At Oklahoma Baptist University, I teach a class called Theological Method. During the first third of the class, we survey different approaches to the task of theology, moving from the early church through the modern period into our own day. One of my goals in walking students through this historical material is to show them the theological assumptions that lie behind the early church’s approach to biblical interpretation and theology. Here I want to briefly summarize those.

 1. Canonical Unity

The early church assumed that the Bible was one book, centered on the person and work of Jesus Christ both in terms of content and in terms of its overall shape, or narrative. It also assumed that the Bible had textual connective tissue; Scripture quotes Scripture, all the time. These two theological assumptions about the nature of the Bible led to the twin interpretive commitments that we call the regula fidei and analogia fidei, the rule of faith and analogy of faith.

2. Creedal Unity

In addition to the unity of the Scriptures, the early church also believed that the doctrine derived from God’s Word was unified. Because theology is a whole cloth, or fabric, care must be taken when theologizing about any one topic to understand its implications for other topics.
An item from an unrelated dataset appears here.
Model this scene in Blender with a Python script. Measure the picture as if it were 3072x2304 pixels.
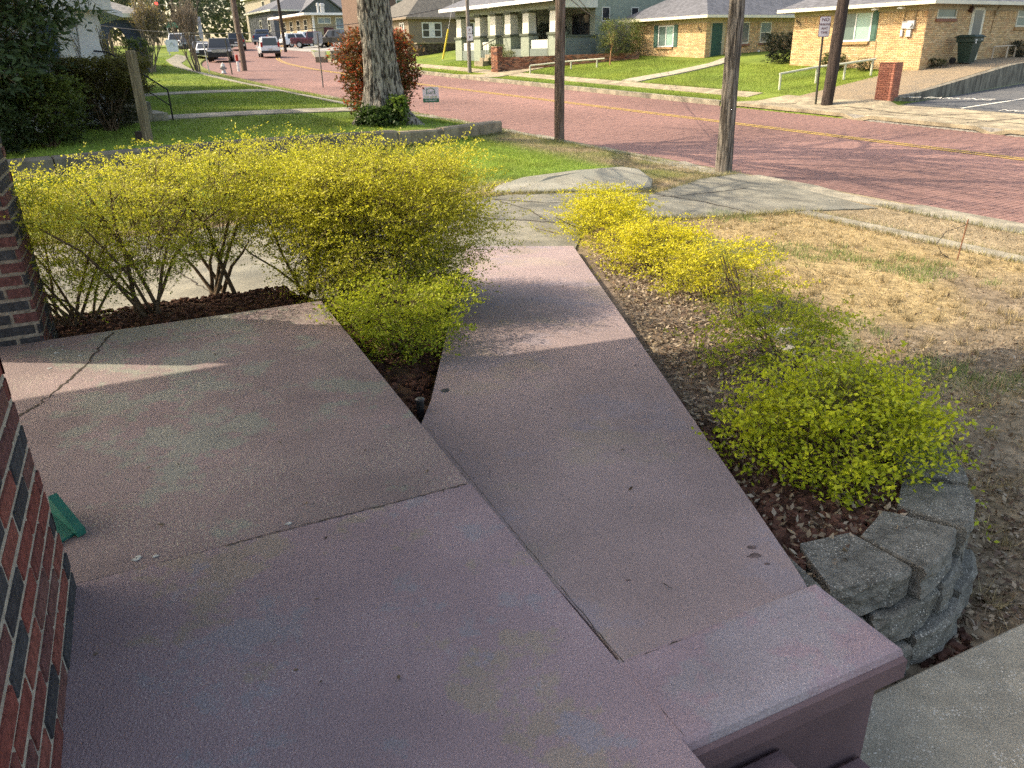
import bpy, bmesh, math, random
import numpy as np
from mathutils import Vector, Matrix

for o in list(bpy.data.objects):
    bpy.data.objects.remove(o)
scene = bpy.context.scene
COL = scene.collection

# ------------------------------------------------------------------ camera
cam_d = bpy.data.cameras.new('camera')
cam_d.sensor_width = 36.0
cam_d.lens = 27.035
cam_d.clip_start = 0.05
cam_d.clip_end = 2000
cam = bpy.data.objects.new('camera', cam_d)
COL.objects.link(cam)
_x = Vector((0.999686, -0.009919, -0.023001))
_yd = Vector((-0.025048, -0.395865, -0.917967))
_f = Vector((0.0, 0.918255, -0.395989))
_m = Matrix((_x, -_yd, -_f)).transposed().to_4x4()
_m.translation = Vector((0, 0, 1.5))
cam.matrix_world = _m
scene.camera = cam

# ------------------------------------------------------------------ light
SUN_TO = Vector((-1.0, 0.13, 0.92)).normalized()
world = bpy.data.worlds.new('World')
scene.world = world
world.use_nodes = True
wn = world.node_tree
wn.nodes.clear()
w_out = wn.nodes.new('ShaderNodeOutputWorld')
w_bg = wn.nodes.new('ShaderNodeBackground')
w_sky = wn.nodes.new('ShaderNodeTexSky')
w_sky.sky_type = 'NISHITA'
w_sky.sun_disc = False
w_sky.sun_elevation = math.asin(SUN_TO.z)
w_sky.sun_rotation = math.atan2(SUN_TO.x, SUN_TO.y)
w_sky.air_density = 1.0
w_sky.dust_density = 3.0
w_sky.ozone_density = 1.0
w_bg.inputs['Strength'].default_value = 0.15
wn.links.new(w_sky.outputs[0], w_bg.inputs[0])
wn.links.new(w_bg.outputs[0], w_out.inputs[0])
sun_d = bpy.data.lights.new('sun', 'SUN')
sun_d.energy = 2.0
sun_d.angle = math.radians(0.55)
sun_d.color = (1.0, 0.955, 0.89)
sun = bpy.data.objects.new('sun', sun_d)
COL.objects.link(sun)
sun.location = (-30, 10, 40)
sun.rotation_euler = (-SUN_TO).to_track_quat('-Z', 'Y').to_euler()
scene.view_settings.view_transform = 'Standard'
scene.view_settings.look = 'None'
scene.view_settings.gamma = 1.0
scene.view_settings.use_curve_mapping = False
scene.view_settings.exposure = 1.62
scene.view_settings.use_white_balance = True
scene.view_settings.white_balance_temperature = 8050
scene.view_settings.white_balance_tint = 10
scene.render.engine = 'CYCLES'
scene.cycles.max_bounces = 5
scene.cycles.diffuse_bounces = 3
scene.cycles.glossy_bounces = 2
scene.cycles.transmission_bounces = 3
scene.cycles.caustics_reflective = False
scene.cycles.caustics_refractive = False
scene.cycles.use_adaptive_sampling = True
scene.cycles.adaptive_threshold = 0.015
scene.cycles.use_denoising = False

# ------------------------------------------------------------------ frames
_AZ = math.radians(33.14)
DH = np.array([-math.sin(_AZ), math.cos(_AZ)])      # along the street
EH = np.array([math.cos(_AZ), math.sin(_AZ)])       # across the street
_PZ = math.radians(24.5)
PA_ = np.array([-math.sin(_PZ), math.cos(_PZ)])     # porch, away from the house
PB_ = np.array([math.cos(_PZ), math.sin(_PZ)])      # porch, to the right


def fW(p):
    return np.asarray(p, float)


def fS(p):      # (t, s, z)
    p = np.asarray(p, float)
    return np.stack([p[..., 0] * EH[0] + p[..., 1] * DH[0], p[..., 0] * EH[1] + p[..., 1] * DH[1], p[..., 2]], -1)


def fP(p):      # (b, a, z)
    p = np.asarray(p, float)
    return np.stack([p[..., 0] * PB_[0] + p[..., 1] * PA_[0], p[..., 0] * PB_[1] + p[..., 1] * PA_[1], p[..., 2]], -1)


def sm(a,b,x):
    x=np.clip((x-a)/(b-a),0,1); return x*x*(3-2*x)
def zr(s):
    s=np.asarray(s,float)
    return np.interp(s,[-60,0,45,84,106,150,500],[-3.465,-1.227,.452,1.57,2.6,4.2,9.])
def dl(s):
    s=np.asarray(s,float)
    return .0035*(np.clip(s,35,85)-35)**2+.35*np.maximum(s-85,0)
def swl(t):
    return np.interp(t,[-6,1,4,7.3,9.3,11.6],[15.6,15.9,16.2,16.5,17.0,17.9])
def bed_edge(y):
    return np.interp(y,[1.9,2.15,2.4,2.7,3.0,4.0,5.0,6.0,7.0,8.2,9],[1.0,1.12,1.48,1.70,1.82,1.98,1.9,1.75,1.45,.95,.6])
def zt(x,y):
    x=np.asarray(x,float); y=np.asarray(y,float)
    s=x*DH[0]+y*DH[1]; t=x*EH[0]+y*EH[1]
    t=t-dl(s); r=zr(s)
    yard=-.60+.018*(s-3)
    near=yard+(r+.10-yard)*sm(3.5,11.5,t)
    near=near+.33*sm(swl(t)-.05,swl(t)+.12,s)*(1-sm(9.5,12,t))+(.012*np.clip(s-15.5,0,60))*(1-sm(6,12,t))
    # raised bed right of the ramp
    zb=np.interp(y,[2,3,5,7,8.5],[-.2,-.22,-.36,-.5,-.56])
    be=bed_edge(y); wd=np.interp(y,[3.0,4.2],[.12,.55])
    k=(1-sm(-.5*wd,.5*wd,x-be))*sm(2.08,2.2,y)*(1-sm(7.5,8.6,y))*sm(-.6,-.4,x)
    near=near*(1-k)+np.maximum(zb,near)*k
    # mulch bed behind the landing and in the wedge
    a=x*PA_[0]+y*PA_[1]; b=x*PB_[0]+y*PB_[1]
    k=sm(4.6,5.0,a)*(1-sm(6.1,6.5,a))*sm(-4.5,-4.,b)*(1-sm(.9,1.3,b))
    near=near*(1-k)+(-.16)*k
    k=sm(.8,.95,b)*(1-sm(-.5,-.38,x))*sm(2.6,2.9,a)*(1-sm(5.7,6.6,a))
    near=near*(1-k)+(-.2-.05*np.clip(a-3,0,4))*k
    far=r+.13+.122*np.clip(t-24,0,9)+.03*np.clip(t-33,0,60)
    lot=r+.13+.045*np.clip(t-24,0,60)
    kl=1-sm(15.55,15.75,s)
    far=far*(1-kl)+lot*kl
    return np.where(t<12.2,near,np.where(t<22.75,r,far))


def zts(t, s):
    p = fS(np.array([t, s, 0.0]))
    return float(zt(p[0], p[1]))


# ------------------------------------------------------------------ materials
MATS = {}


def mat(name, col=(.5, .5, .5), rough=.85, var=.2, sc=5., bump=.15, bsc=60., spec=.25, col2=None, k2=(.45, .65),
        sc2=1.5, metal=0., vc=False, coat=0., stretch=None, speck=None, transl=0., col3=None, k3=(.55, .62), sc3=2.2, grain=0., det2=4.):
    if name in MATS:
        return MATS[name]
    m = bpy.data.materials.new(name)
    m.use_nodes = True
    nt = m.node_tree
    N, L = nt.nodes, nt.links
    bs = N['Principled BSDF']
    geo = N.new('ShaderNodeNewGeometry')
    pos = geo.outputs['Position']
    if stretch:
        mp = N.new('ShaderNodeMapping')
        mp.inputs['Scale'].default_value = stretch
        L.new(pos, mp.inputs[0])
        pos = mp.outputs[0]

    def noise(scale, det=3., rough_=.6):
        n = N.new('ShaderNodeTexNoise')
        n.inputs['Scale'].default_value = scale
        n.inputs['Detail'].default_value = det
        n.inputs['Roughness'].default_value = rough_
        L.new(pos, n.inputs['Vector'])
        return n.outputs['Fac']

    def mix(fac, a, b, mode='MIX'):
        x = N.new('ShaderNodeMix')
        x.data_type = 'RGBA'
        x.blend_type = mode
        if isinstance(fac, (int, float)):
            x.inputs[0].default_value = fac
        else:
            L.new(fac, x.inputs[0])
        for i, c in ((6, a), (7, b)):
            if isinstance(c, tuple):
                x.inputs[i].default_value = (*c[:3], 1)
            else:
                L.new(c, x.inputs[i])
        return x.outputs[2]

    def ramp(f, lo, hi, a=0., b=1.):
        r = N.new('ShaderNodeMapRange')
        r.interpolation_type = 'SMOOTHSTEP'
        r.inputs[1].default_value = lo
        r.inputs[2].default_value = hi
        r.inputs[3].default_value = a
        r.inputs[4].default_value = b
        L.new(f, r.inputs[0])
        return r.outputs[0]

    if vc:
        at = N.new('ShaderNodeAttribute')
        at.attribute_name = 'Col'
        base = at.outputs['Color']
    else:
        base = tuple(col)
    if col2 is not None:
        base = mix(ramp(noise(sc2, det2, .72), k2[0], k2[1]), base, tuple(col2))
    if col3 is not None:
        base = mix(ramp(noise(sc3, det2, .72), k3[0], k3[1]), base, tuple(col3))
    if grain > 0:
        f = ramp(noise(190., 2., .8), .3, .7, 1 - grain, 1 + grain)
        cb = N.new('ShaderNodeCombineColor')
        for i in range(3):
            L.new(f, cb.inputs[i])
        base = mix(1.0, base, cb.outputs[0], 'MULTIPLY')
    if var > 0:
        f = ramp(noise(sc), .3, .7, 1 - var, 1 + var)
        cb = N.new('ShaderNodeCombineColor')
        for i in range(3):
            L.new(f, cb.inputs[i])
        base = mix(1.0, base, cb.outputs[0], 'MULTIPLY')
    if speck:
        v = N.new('ShaderNodeTexVoronoi')
        v.inputs['Scale'].default_value = speck[0]
        L.new(pos, v.inputs['Vector'])
        sel = ramp(v.outputs['Distance'], speck[1], speck[1] + .05, 1., 0.)
        big = ramp(noise(speck[3] if len(speck) > 3 else 3.), .42, .62)
        mm = N.new('ShaderNodeMath')
        mm.operation = 'MULTIPLY'
        L.new(sel, mm.inputs[0])
        L.new(big, mm.inputs[1])
        base = mix(mm.outputs[0], base, tuple(speck[2]))
    if isinstance(base, tuple):
        bs.inputs['Base Color'].default_value = (*base, 1)
    else:
        L.new(base, bs.inputs['Base Color'])
    bs.inputs['Roughness'].default_value = rough
    bs.inputs['Metallic'].default_value = metal
    bs.inputs['Specular IOR Level'].default_value = spec
    if coat:
        bs.inputs['Coat Weight'].default_value = coat
    if bump > 0:
        b = N.new('ShaderNodeBump')
        b.inputs['Strength'].default_value = bump
        b.inputs['Distance'].default_value = .02
        L.new(noise(bsc, 2., .7), b.inputs['Height'])
        L.new(b.outputs[0], bs.inputs['Normal'])
    if transl > 0:
        tr = N.new('ShaderNodeBsdfTranslucent')
        if isinstance(base, tuple):
            tr.inputs[0].default_value = (*base, 1)
        else:
            L.new(base, tr.inputs[0])
        mx = N.new('ShaderNodeMixShader')
        mx.inputs[0].default_value = transl
        L.new(bs.outputs[0], mx.inputs[1])
        L.new(tr.outputs[0], mx.inputs[2])
        L.new(mx.outputs[0], N['Material Output'].inputs[0])
    MATS[name] = m
    return m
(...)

For instance, when the early church talked about whether or not Christ has one will (the divine will of the Son) or two wills (one according to each nature, human and divine), they were concerned about how their answer would affect both the doctrine of God and the doctrine of salvation.

3. Christological Unity

This is closely related to the first, but it also gives grounds to it. The Bible centers on Jesus because God’s revelation of himself and all of God’s creation and providence over it center on Jesus. In terms of creation, the early church (and specifically Maximus the Confessor) talked about the Son, who is God’s Word and Wisdom, as the metaphysical center of the universe. That is, everything that exists is patterned after Wisdom. And with respect to providence, all things are ordered toward God’s revelation of himself in the person and work of Jesus Christ. That brings us to the ultimate reason that creation, providential care, and Spirit-inspired canon are Christological –- “he who has seen the Son has seen the Father.” The Trinitarian shape of God’s revelation -– from the Father through the Son by the Spirit -– dictates the terms of creation, providential care, and inspired canon.

These theological assumptions guided the way the early church read the Bible and formulated doctrine. If we want to understand their exegetical and theological conclusions, and if we want to learn to read like them, we have to grasp why they read the way they did.